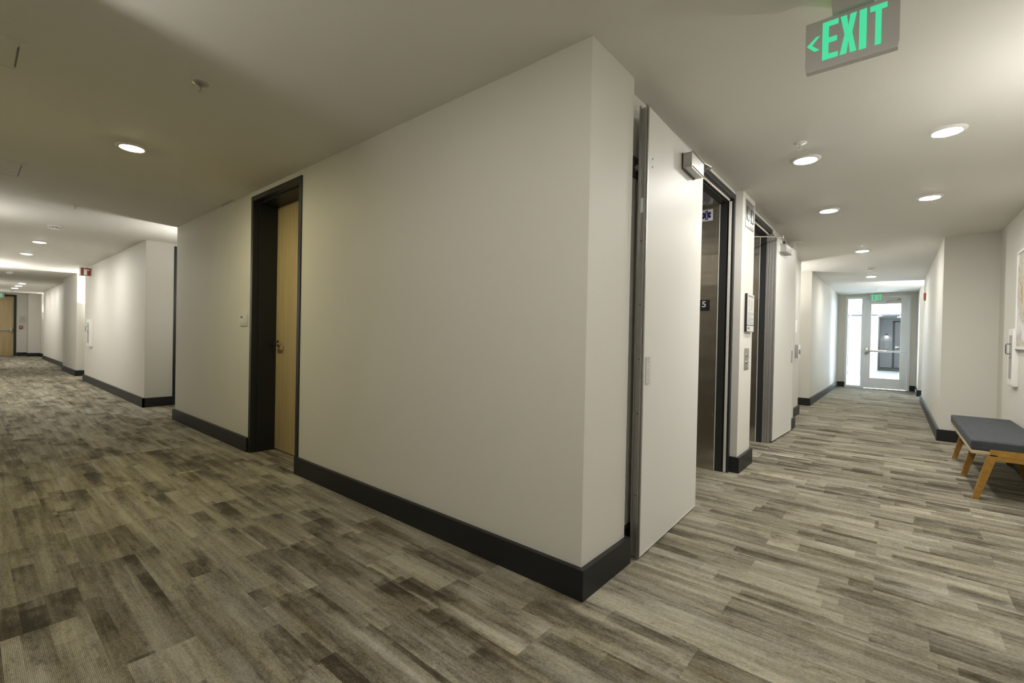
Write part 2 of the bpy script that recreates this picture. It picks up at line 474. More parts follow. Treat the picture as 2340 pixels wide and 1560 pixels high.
struct('wall_right', [(2.06, 2.5, -2.4, 6.161, 0, H), (1.557, 2.5, 6.161, 11.25, 0, H), (2.3, 2.5, 11.25, 12.75, 0, H), (1.547, 2.5, 12.75, 14.2, 0, H)],
       M['wall'], 'off-white wall along the right of the elevator corridor', 'wall')
struct('wall_back', [(-27.4, -1.36, -2.4, -2.1, 0, H), (0.1, 2.4, -2.4, -2.1, 0, H), (-1.56, 0.3, -3.2, -3.0, 0, H),
                     (-1.56, -1.36, -3.0, -2.4, 0, H), (0.1, 0.3, -3.0, -2.4, 0, H)],
       M['wall'], 'off-white wall behind the viewpoint', 'wall')
struct('wall_left_mid', [(-13.35, -7.85, -0.037, 1.1, 0, H), (-7.85, -6.38, 1.0, 1.2, 0, H), (-14.8, -13.35, 0.9, 1.1, 0, H)],
       M['wall'], 'off-white wall with the fire extinguisher sign in the left corridor', 'wall')
struct('wall_left_end', [(-17.2, -14.8, -0.01, 1.1, 0, H), (-24.2, -17.2, 0.14, 1.1, 0, H), (-25.9, -24.2, 0.9, 1.1, 0, H), (-27.4, -25.9, 0.22, 1.1, 0, H),
                         (-27.4, -26.5, -0.12, 0.22, 0, H), (-27.4, -27.25, -2.1, -1.53, 0, H), (-27.4, -27.25, -0.415, -0.12, 0, H), (-27.4, -27.25, -1.53, -0.415, 2.56, H), (-27.6, -27.4, -2.1, 1.1, 0, H)],
       M['wall'], 'off-white walls closing the far left corridor', 'wall')
struct('wall_end', [(-0.4, 0.035, 14.2, 14.36, 0, H), (1.414, 1.8, 14.2, 14.36, 0, H), (0.035, 1.414, 14.2, 14.36, 2.535, H)],
       M['wall'], 'off-white end wall around the glass door', 'wall')

T, HB = 0.026, 0.143
def baseboard(name, runs, label):
    struct(name, [(a, b, c, d, 0, HB) for a, b, c, d in runs], M['base'], label, 'baseboard')
baseboard('baseboard_left_door', [(-6.38-T, -3.867, -T, 0), (-6.38-T, -6.38, 0, 1.0)], 'charcoal baseboard between the corridor corner and the maple door')
baseboard('baseboard_left_near', [(-2.832, T, -T, 0), (0, T, 0, 0.44+T), (-0.069, 0, 0.44, 0.44+T), (-0.069, -0.069+T, 0.44+T, 1.54)], 'charcoal baseboard wrapping the near wall corner')
baseboard('baseboard_pier', [(-0.062, T, 2.735-T, 2.735), (0, T, 2.735, 3.2), (-0.062, T, 3.2, 3.2+T)], 'charcoal baseboard wrapping the pier between the elevators')
baseboard('baseboard_far_pier', [(-0.069, T, 5.48-T, 5.48), (0, T, 5.48, 5.79), (-0.16, T, 5.79, 5.79+T), (-0.16, -0.16+T, 5.79+T, 7.35), (-1.05, -0.16+T, 7.35, 7.35+T)], 'charcoal baseboard wrapping the pier past the second elevator')
baseboard('baseboard_left_far', [(-1.05, -0.156+T, 8.668-T, 8.668), (-0.156, -0.156+T, 8.668, 14.2), (-0.156+T, 0.03, 14.2-T, 14.2)], 'charcoal baseboard on the left of the glass door corridor')
baseboard('baseboard_right', [(2.06-T, 2.06, -2.1, 6.161-T), (1.557-T, 2.06, 6.161-T, 6.161), (1.557-T, 1.557, 6.161, 11.25), (1.557-T, 2.3, 11.25, 11.25+T)], 'charcoal baseboard along the right wall behind the bench')
baseboard('baseboard_right_far', [(1.547-T, 2.3, 12.75-T, 12.75), (1.547-T, 1.547, 12.75, 14.2-T), (1.42, 1.547, 14.2-T, 14.2)], 'charcoal baseboard at the right of the glass door')
baseboard('baseboard_left_mid', [(-13.35-T, -7.85+T, -0.037-T, -0.037), (-7.85, -7.85+T, -0.037-T, 0.322), (-13.35-T, -13.35, -0.037, 0.9)], 'charcoal baseboard under the fire extinguisher cabinet in the left corridor')
baseboard('baseboard_left_end', [(-17.2-T, -14.8+T, -0.01-T, -0.01), (-14.8, -14.8+T, -0.01, 0.9), (-17.2-T, -17.2, -0.01, 0.14-T), (-24.2, -17.2, 0.14-T, 0.14)], 'charcoal baseboard on the far left corridor pier')
baseboard('baseboard_end', [(-25.9, -25.9+T, 0.22-T, 0.9), (-26.5, -25.9, 0.22-T, 0.22), (-26.5, -26.5+T, -0.12, 0.22-T), (-27.25, -26.5+T, -0.12-T, -0.12), (-27.25, -27.25+T, -0.41, -0.12-T)], 'charcoal baseboard beside the far maple door')

# ------------------------------------------------------------------ maple door in the left wall (door_1)
d1 = thing('door_1', 'maple veneer door recessed in a deep charcoal frame', 'door', (-3.34, 0.22, 0), kind='structure')
fr = bmesh.new()
for x0, x1 in ((-3.868, -3.818), (-2.857, -2.807)):
    bm_box(fr, x0, x1, -0.010, 0.29, 0, 2.505, bev=0.002)
bm_box(fr, -3.868, -2.807, -0.010, 0.29, 2.505, 2.552, bev=0.002)
# rebate stop around the leaf
bm_box(fr, -3.818, -3.803, 0.05, 0.225, 0, 2.505); bm_box(fr, -2.872, -2.857, 0.05, 0.225, 0, 2.505)
bm_box(fr, -3.803, -2.872, 0.05, 0.225, 2.490, 2.505)
link('door_frame', fr, M['dark'], d1)
leaf = boxobj('door_leaf', (-3.816, -2.859, 0.222, 0.268, 0.012, 2.503), M['maple'], d1, bev=0.001)
hd = bmesh.new()
bm_cyl(hd, (-3.735, 0.222, 1.095), (-3.735, 0.208, 1.095), 0.031, n=32)
bm_cyl(hd, (-3.735, 0.210, 1.095), (-3.735, 0.165, 1.095), 0.011)
rose = link('handle_rose', hd, M['chrome'], d1, smooth=True)
hd = bmesh.new()
bm_box(hd, -3.752, -3.625, 0.150, 0.166, 1.083, 1.107, bev=0.004)
bm_box(hd, -3.640, -3.624, 0.150, 0.200, 1.083, 1.107, bev=0.004)
link('lever', hd, M['chrome'], d1, smooth=True)

# dark frame of the door on the pier face beyond the corner (door_2), only its edge shows
d2 = thing('door_2', 'charcoal door frame half hidden behind the corner of the large wall', 'door', (-7.85, 0.8, 0), kind='structure')
fr = bmesh.new()
bm_box(fr, -7.85, -7.838, 0.325, 0.375, 0, 2.56); bm_box(fr, -7.85, -7.838, 0.93, 0.98, 0, 2.56); bm_box(fr, -7.85, -7.838, 0.375, 0.93, 2.51, 2.56)
link('door_frame', fr, M['dark'], d2)
boxobj('door_leaf', (-7.85, -7.843, 0.375, 0.93, 0.01, 2.51), M['maple'], d2)

# far left maple door (door_3)
d3 = thing('door_3', 'maple exit door with a panic bar at the far left end of the corridor', 'door', (-27.25, -0.97, 0), kind='structure')
fr = bmesh.new()
bm_box(fr, -27.38, -27.238, -0.49, -0.415, 0, 2.56); bm_box(fr, -27.38, -27.238, -1.53, -1.455, 0, 2.56); bm_box(fr, -27.38, -27.238, -1.455, -0.49, 2.488, 2.56)
link('door_frame', fr, M['dark'], d3)
boxobj('door_leaf', (-27.34, -27.295, -1.453, -0.492, 0.01, 2.485), M['maple'], d3, bev=0.001)
pb = bmesh.new()
bm_box(pb, -27.25, -27.22, -1.40, -0.60, 1.055, 1.105, bev=0.006)
bm_box(pb, -27.295, -27.25, -1.42, -1.37, 1.05, 1.11); bm_box(pb, -27.295, -27.205, -0.605, -0.535, 0.99, 1.17, bev=0.02)
link('panic_bar', pb, M['alu'], d3, smooth=True)

# ------------------------------------------------------------------ elevators
def elevator(name, ya, yb, label, hinge):
    """outer frame from ya to yb on the recessed wall x=-0.069"""
    t = thing(name, label, 'elevator', (-0.3, (ya+yb)/2, 0))
    f = bmesh.new(); fx = -0.058
    y0, y1 = (yb-0.05, yb) if hinge == 'near' else (ya, ya+0.05)
    bm_box(f, -0.115, fx, y0, y1, 0, 2.512, bev=0.002)
    bm_box(f, -0.115, fx, ya, yb, 2.512, 2.562, bev=0.002)
    link('outer_frame', f, M['dark'], t)
    f = bmesh.new()
    e, sg = (ya, 1) if hinge == 'near' else (yb, -1)
    for xa, xb, wd in ((-0.112, -0.088, 0.056), (-0.086, -0.064, 0.050), (-0.062, -0.036, 0.040)):
        bm_box(f, xa, xb, min(e, e+sg*wd), max(e, e+sg*wd), 0, 2.508, bev=0.002)
    link('hinge_jamb', f, M['chan'], t, label='grey steel jamb on the hinge side')
    f = bmesh.new()
    bm_box(f, -0.190, -0.115, ya+0.01, ya+0.062, 0, 2.50); bm_box(f, -0.190, -0.115, yb-0.062, yb-0.01, 0, 2.50)
    bm_box(f, -0.190, -0.115, ya+0.062, yb-0.062, 2.487, 2.55)
    link('inner_frame', f, M['darkin'], t)
    f = bmesh.new()
    for yy, sgn in (((yb-0.05, -1),) if hinge == 'near' else ((ya+0.05, 1),)):
        y0, y1 = sorted((yy, yy+sgn*0.011))
        bm_box(f, -0.098, -0.078, y0, y1, 0.004, 2.495)
        for z in (0.18, 0.62, 1.25, 1.62, 2.02):
            bm_cyl(f, (-0.080, yy+sgn*0.010, z), (-0.080, yy+sgn*0.014, z), 0.005, n=10)
    link('seal_strip', f, M['seal'], t, label='pale metal seal strip')
    boxobj('head_seal', (-0.102, -0.090, ya+0.075, yb-0.075, 2.496, 2.512), M['seal'], t, label='pale seal strip under the head')
    f = bmesh.new()
    bm_box(f, -0.46, -0.176, ya+0.01, ya+0.065, 0, 2.49, bev=0.0015); bm_box(f, -0.46, -0.176, yb-0.065, yb-0.01, 0, 2.49, bev=0.0015)
    bm_box(f, -0.46, -0.176, ya+0.065, yb-0.065, 2.48, 2.55)
    link('steel_jamb', f, M['steel'], t)
    y0 = yb-0.0665
    boxobj('edge_highlight', (-0.180, -0.1745, y0-0.0005, y0+0.004, 0.003, 2.482), M['seal'], t, label='thin pale strip standing for the highlight on the steel jamb edge')  # bright line along the jamb edge, a highlight made as a pale strip
    ym = (ya+yb)/2
    for y0, y1 in ((ya+0.065, ym-0.002), (ym+0.002, yb-0.065)):
        boxobj('sliding_panel', (-0.50, -0.465, y0, y1, 0.006, 2.48), M['steel'], t, bev=0.001)
    boxobj('sill', (-0.46, -0.37, ya+0.065, yb-0.065, -0.004, 0.004), M['chan'], t)
    boxobj('shaft_back', (-0.60, -0.55, ya, yb, 0, 2.55), M['darkin'], t)
    return t
elevator('elevator_entrance', 1.56, 2.722, 'brushed steel elevator entrance behind the near white smoke door', 'near')
elevator('elevator_entrance', 3.213, 4.392, 'narrowly seen steel elevator entrance past the pier with the call buttons', 'far')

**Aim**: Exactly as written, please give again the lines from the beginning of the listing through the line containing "M['wall'], 'off-white end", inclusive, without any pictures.

**Solution**:
Write part 2 of the bpy script that recreates this picture. It picks up at line 474. More parts follow. Treat the picture as 2340 pixels wide and 1560 pixels high.
struct('wall_right', [(2.06, 2.5, -2.4, 6.161, 0, H), (1.557, 2.5, 6.161, 11.25, 0, H), (2.3, 2.5, 11.25, 12.75, 0, H), (1.547, 2.5, 12.75, 14.2, 0, H)],
       M['wall'], 'off-white wall along the right of the elevator corridor', 'wall')
struct('wall_back', [(-27.4, -1.36, -2.4, -2.1, 0, H), (0.1, 2.4, -2.4, -2.1, 0, H), (-1.56, 0.3, -3.2, -3.0, 0, H),
                     (-1.56, -1.36, -3.0, -2.4, 0, H), (0.1, 0.3, -3.0, -2.4, 0, H)],
       M['wall'], 'off-white wall behind the viewpoint', 'wall')
struct('wall_left_mid', [(-13.35, -7.85, -0.037, 1.1, 0, H), (-7.85, -6.38, 1.0, 1.2, 0, H), (-14.8, -13.35, 0.9, 1.1, 0, H)],
       M['wall'], 'off-white wall with the fire extinguisher sign in the left corridor', 'wall')
struct('wall_left_end', [(-17.2, -14.8, -0.01, 1.1, 0, H), (-24.2, -17.2, 0.14, 1.1, 0, H), (-25.9, -24.2, 0.9, 1.1, 0, H), (-27.4, -25.9, 0.22, 1.1, 0, H),
                         (-27.4, -26.5, -0.12, 0.22, 0, H), (-27.4, -27.25, -2.1, -1.53, 0, H), (-27.4, -27.25, -0.415, -0.12, 0, H), (-27.4, -27.25, -1.53, -0.415, 2.56, H), (-27.6, -27.4, -2.1, 1.1, 0, H)],
       M['wall'], 'off-white walls closing the far left corridor', 'wall')
struct('wall_end', [(-0.4, 0.035, 14.2, 14.36, 0, H), (1.414, 1.8, 14.2, 14.36, 0, H), (0.035, 1.414, 14.2, 14.36, 2.535, H)],
       M['wall'], 'off-white end wall around the glass door', 'wall')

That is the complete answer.